Question

An inquisitive physics student and mountain climber climbs a 47.0-m-high cliff that overhangs a calm pool of water. He throws two stones vertically downward, 1.00 s apart, and observes that they cause a single splash. The first stone has an initial speed of 2.12 m/s.
(a) How long after release of the first stone do the two stones hit the water?

(b) What initial velocity must the second stone have if the two stones are to hit the water simultaneously?

magnitude =

(c) What is the speed of each stone at the instant the two stones hit the water?

first stone =

second stone =

Answer 1

Answer:

a) Only the first root is physically reasonable. Therefore, both stones hit the water in 2.866 seconds, b) The initial velocity of the second stone is -16.038 meters per second, c) The speed of the first stone is 30.227 meters per second and the speed of the second stone is 34.338 meters per second.

Explanation:

a) The time after the release after the release of the first stone can be get from the following kinematic formula for the first rock:

$y_{1} = y_{1,o} + v_{1,o} \cdot t +\frac{1}{2}\cdot g \cdot t^{2}$

Where:

$y_{1}$ - Final height of the first stone, measured in meters.

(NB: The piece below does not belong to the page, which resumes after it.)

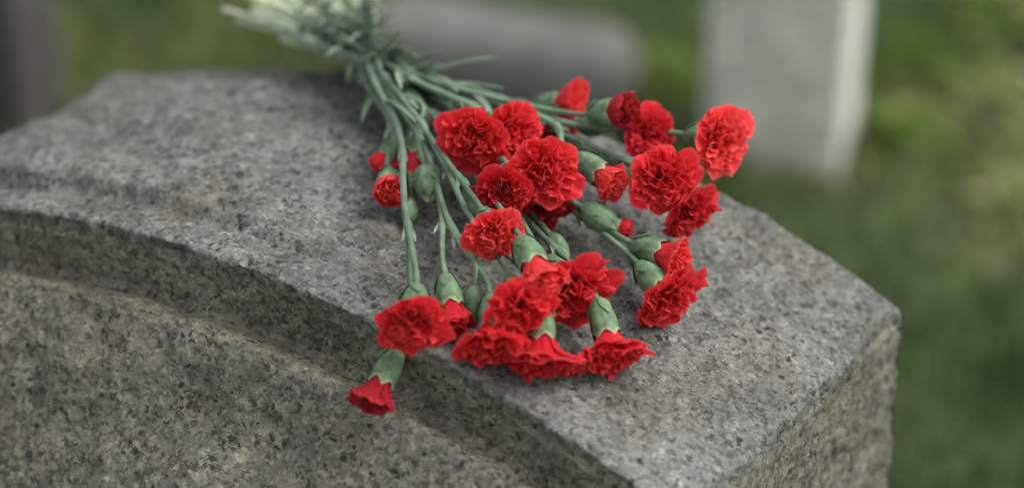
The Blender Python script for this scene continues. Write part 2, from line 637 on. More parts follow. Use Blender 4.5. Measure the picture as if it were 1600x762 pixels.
# ------------------------------------------------------------------ stones further back
def block(name, mat, size, org, rotz, disp, r=.03, res=(26, 26, 34), taper=0.0, profile=None, label=None, cat=None, lean=0.0):
    """rounded, slightly irregular stone block from a subdivided cube"""
    sx, sy, sz = size
    vv, ff = [], []

    def face(o, u, v, nu, nv):
        k = len(vv)
        for i in range(nu + 1):
            for j in range(nv + 1):
                vv.append(o + u * (i / nu) + v * (j / nv))
        for i in range(nu):
            for j in range(nv):
                a = k + i * (nv + 1) + j
                ff.append([a, a + nv + 1, a + nv + 2, a + 1])
    X, Y, Zz = np.array([1., 0, 0]), np.array([0, 1., 0]), np.array([0, 0, 1.])
    o = np.array([-.5, -.5, 0])
    n1, n2, n3 = res
    face(o + Zz, X, Y, n1, n2)
    face(o, Y, X, n2, n1)
    face(o, X, Zz, n1, n3)
    face(o + Y, Zz, X, n3, n1)
    face(o, Zz, Y, n3, n2)
    face(o + X, Y, Zz, n2, n3)
    V = np.array(vv) * [sx, sy, sz]
    # pull edges in to a radius
    hx, hy = sx / 2, sy / 2
    inner = np.stack([np.clip(V[:, 0], -hx + r, hx - r), np.clip(V[:, 1], -hy + r, hy - r), np.clip(V[:, 2], -1, sz - r)], -1)
    dv = V - inner
    l = np.linalg.norm(dv, axis=1, keepdims=True)
    V = np.where(l > 1e-9, inner + dv / np.maximum(l, 1e-9) * np.minimum(l, r), V)
    if profile is not None:
        V = profile(V)
    V[:, :2] *= (1 - taper * V[:, 2:] / sz)
    nrm = V - np.array([0, 0, sz * .5])
    nrm /= np.maximum(np.linalg.norm(nrm, axis=1, keepdims=True), 1e-6)
    V = V + nrm * (fbm(V + np.asarray(org), 7, 4, 11) * disp)[:, None]
    if lean:
        V[:, 0] += V[:, 2] * lean
    me = mesh(name, V, ff, mat)
    ob = link(name, me, None, org)
    ob.rotation_euler = (0, 0, rotz)
    if label:
        tag(ob, label, cat)
    return ob


def base_at(px, py, z=0):
    return at_z(px, py, z)


# pale upright stone behind on the right: its foot is seen at the turf
p = base_at(1225, 275)
pale = block('pale_headstone', MAT_PALE, (.19, .15, .95), (p[0], p[1] + .07, -.05), R_(-17), .004, r=.012,
             label='tall pale stone pillar standing upright in the turf behind the headstone', cat='gravestone')
# low bolster-shaped stone behind the flower stems
p = base_at(775, 185)
low = block('low_gravestone', MAT_GREY, (.44, .19, .155), (p[0], p[1] + .10, -.05), R_(-24), .010, r=.045, taper=.10,
            label='low grey gravestone with rounded top behind the flower stems', cat='gravestone')
# dark post at the left
p = base_at(-39, 260)
dark = block('dark_gravestone', MAT_DARK, (.20, .12, .85), (p[0], p[1] + .09, -.05), R_(-20), .012, r=.012,
             label='dark blotched upright stone at the far left edge behind the headstone', cat='gravestone')


# ------------------------------------------------------------------ carnations
def petal_verts(rg, L, wid, az, ph0, ph1, Rb, amp, k, crump, nu=29, nv=9, r0=.0025, seed=0, sq=1.0, curl=0.0, h0=0.0):
    u = np.linspace(-1, 1, nu)[None, :]
    v = np.linspace(0, 1, nv)[:, None] ** .85
    U = np.repeat(u, nv, 0)
    Vv = np.repeat(v, nu, 1)
    # frilled edge: teeth of uneven depth
    teeth = .5 + .5 * np.sin(u * rg.uniform(12, 17) + rg.uniform(0, 6)) * np.sin(u * rg.uniform(17, 26) + rg.uniform(0, 6))
    Lu = L * (1 - .16 * u ** 2 - .045 * teeth + .04 * np.sin(u * 3.1 + rg.uniform(0, 6)))
    s = Vv * Lu
    n = 14
    tv = np.linspace(0, 1, n)
    bend = ph0 + (ph1 - ph0) * sstep(0, .8, tv) + curl * sstep(.6, 1.0, tv)
    cr = np.concatenate([[0], np.cumsum(np.sin(bend[:-1] + np.diff(bend) / 2))]) / (n - 1)
    ch = np.concatenate([[0], np.cumsum(np.cos(bend[:-1] + np.diff(bend) / 2))]) / (n - 1)
    sv = s / L
    r = r0 + np.interp(sv, tv, cr) * L
    h = h0 + np.interp(sv, tv, ch) * L * sq
    bd = np.interp(sv, tv, bend)
    a = wid * (.10 + .90 * np.clip(sv, 0, 1) ** .8)
    p1, p2 = rg.uniform(0, 6.28, 2)
    rip = np.sin(U * k + p1) + .55 * np.sin(U * k * 2.1 + p2 + Vv * 2) + .25 * np.sin(U * k * 4.3 + p1 * 2)
    rip = rip * amp * np.clip(sv, 0, 1.2) ** 1.6
    # normal of the petal in its own radial plane
    r2 = r + rip * np.cos(bd)
    h2 = h - rip * np.sin(bd)
    off = U * a
    off = off + amp * .6 * sv ** 2 * np.sin(U * k * 1.3 + p2)
    delta = off / (r2 + .38 * Rb)
    rr = r2 + .10 * np.abs(off) * 0
    x = rr * np.cos(az + delta)
    y = rr * np.sin(az + delta)
    # part of the width stays tangential so that inner petals keep a breadth
    x = x - np.sin(az) * off * .38 * (1 - np.clip(r2 / Rb, 0, 1))
    y = y + np.cos(az) * off * .38 * (1 - np.clip(r2 / Rb, 0, 1))
    P = np.stack([x, y, h2], -1)
    w = (np.clip(sv, 0, 1) ** 1.4)[..., None]
    sc = 1.0 / (.42 * Rb)
    for c in range(3):
        P[..., c] += (vnoise(P + seed * .37, sc, 100 + c) * crump + vnoise(P + seed * .37, sc * 2.3, 200 + c) * crump * .30) * w[..., 0]
    return P.reshape(-1, 3), Vv.ravel()


def make_petal_mesh(name, plist, mat, nu=29, nv=9):
    V = np.concatenate([q[0] for q in plist])
    A = np.concatenate([q[1] for q in plist])
    f0 = grid_faces(nv, nu)
    F = np.concatenate([f0 + i * nu * nv for i in range(len(plist))])
    return mesh(name, V, F, mat, True, {'along': A})


def calyx_mesh(Rc, Lc, closed=False, rg=None):
    """tubular calyx, mouth at z=0, base at z=-Lc; five teeth at the mouth"""
    na = 50
    zs = np.array([0, .03, .10, .22, .40, .58, .74, .86, .93, 1.0])
    rs = np.array([.30, .44, .60, .78, .93, 1.0, 1.02, 1.01, 1.00, .99])
    if closed:
        rs = np.array([.28, .46, .68, .90, 1.0, .98, .86, .66, .44, .20])
    V, A = [], []
    th = np.linspace(0, 2 * np.pi, na, endpoint=False)
    for z, r in zip(zs, rs):
        tooth = np.maximum(0, np.abs(((th * 5 / (2 * np.pi)) % 1) - .5) * 2)
        tz = sstep(.7, 1, np.array(z)) * (tooth ** 1.3 - .5) * (.17 if not closed else .10)
        lob = 1 + (.05 * np.abs(np.cos(th * 2.5)) ** .5 - .03) * sstep(.25, .8, np.array(z)) + .010 * np.cos(th * 12.5)
        V.append(np.stack([np.cos(th) * r * Rc * lob, np.sin(th) * r * Rc * lob, (z - 1 + tz) * Lc], -1))
        A.append(np.full(na, z))
    n = len(zs)
    V = np.concatenate(V + [np.array([[0, 0, -Lc]])])
    A = np.concatenate(A + [[0]])
    F = [list(f) for f in grid_faces(n, na, True)]
    for i in range(na):
        F.append([n * na, (i + 1) % na, i])
    if closed:
        V = np.concatenate([V, [[0, 0, Lc * .06]]])
        A = np.concatenate([A, [1]])
        for i in range(na):
            F.append([(n - 1) * na + i, (n - 1) * na + (i + 1) % na, n * na + 1])
    return mesh('calyx', V, F, MAT_CALYX, True, {'along': A})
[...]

$y_{1,o}$ - Initial height of the first stone, measured in meters.

$v_{1,o}$ - Initial speed of the first stone, measured in meters per second.

$t$ - Time, measured in seconds.

$g$ - Gravity constant, measured in meters per square second.

Given that $y_{1,o} = 47\,m$, $y_{1} = 0\,m$, $v_{1,o} = -2.12\,\frac{m}{s}$ and $g = -9.807\,\frac{m}{s^{2}}$, the following second-order polynomial is built:

$-4.984\cdot t^{2} - 2.12\cdot t + 47 = 0$

Roots of the polynomial are, respectively:

$t_{1} \approx 2.866\,s$ and $t_{2}\approx -3.291\,s$

Only the first root is physically reasonable. Therefore, both stones hit the water in 2.866 seconds.

b) As the second stone is thrown a second later than first one, its height is represented by the following kinematic expression:

$y_{2} = y_{2,o} + v_{2,o}\cdot (t-t_{o}) + \frac{1}{2}\cdot g \cdot (t-t_{o})^{2}$

$y_{2}$ - Final height of the second stone, measured in meters.

$y_{2,o}$ - Initial height of the second stone, measured in meters.

$v_{2,o}$ - Initial speed of the second stone, measured in meters per second.

$t$ - Time, measured in seconds.

$t_{o}$ - Initial absolute time, measured in seconds.

$g$ - Gravity constant, measured in meters per square second.

Given that $y_{2,o} = 47\,m$, $y_{2} = 0\,m$, $t_{o} = 1\,s$, $t = 2.866\,s$ and $g = -9.807\,\frac{m}{s^{2}}$, the following expression is constructed and the initial speed of the second stone is:

$1.866\cdot v_{2,o}+29.926 = 0$

$v_{2,o} = -16.038\,\frac{m}{s}$

The initial velocity of the second stone is -16.038 meters per second.

c) The final speed of each stone is determined by the following expressions:

First stone

$v_{1} = v_{1,o} + g \cdot t$

Second stone

$v_{2} = v_{2,o} + g\cdot (t-t_{o})$

Where:

$v_{1,o}, v_{1}$ - Initial and final velocities of the first stone, measured in meters per second.

$v_{2,o}, v_{2}$ - Initial and final velocities of the second stone, measured in meters per second.

If $v_{1,o} = -2.12\,\frac{m}{s}$ and $v_{2,o} = -16.038\,\frac{m}{s}$, the final speeds of both stones are:

First stone

$v_{1} = -2.12\,\frac{m}{s} + \left(-9.807\,\frac{m}{s^{2}} \right)\cdot (2.866\,s)$

$v_{1} = -30.227\,\frac{m}{s}$

Second stone

$v_{2} = -16.038\,\frac{m}{s} + \left(-9.807\,\frac{m}{s^{2}} \right) \cdot (2.866\,s-1\,s)$

$v_{2} = -34.338\,\frac{m}{s}$

The speed of the first stone is 30.227 meters per second and the speed of the second stone is 34.338 meters per second.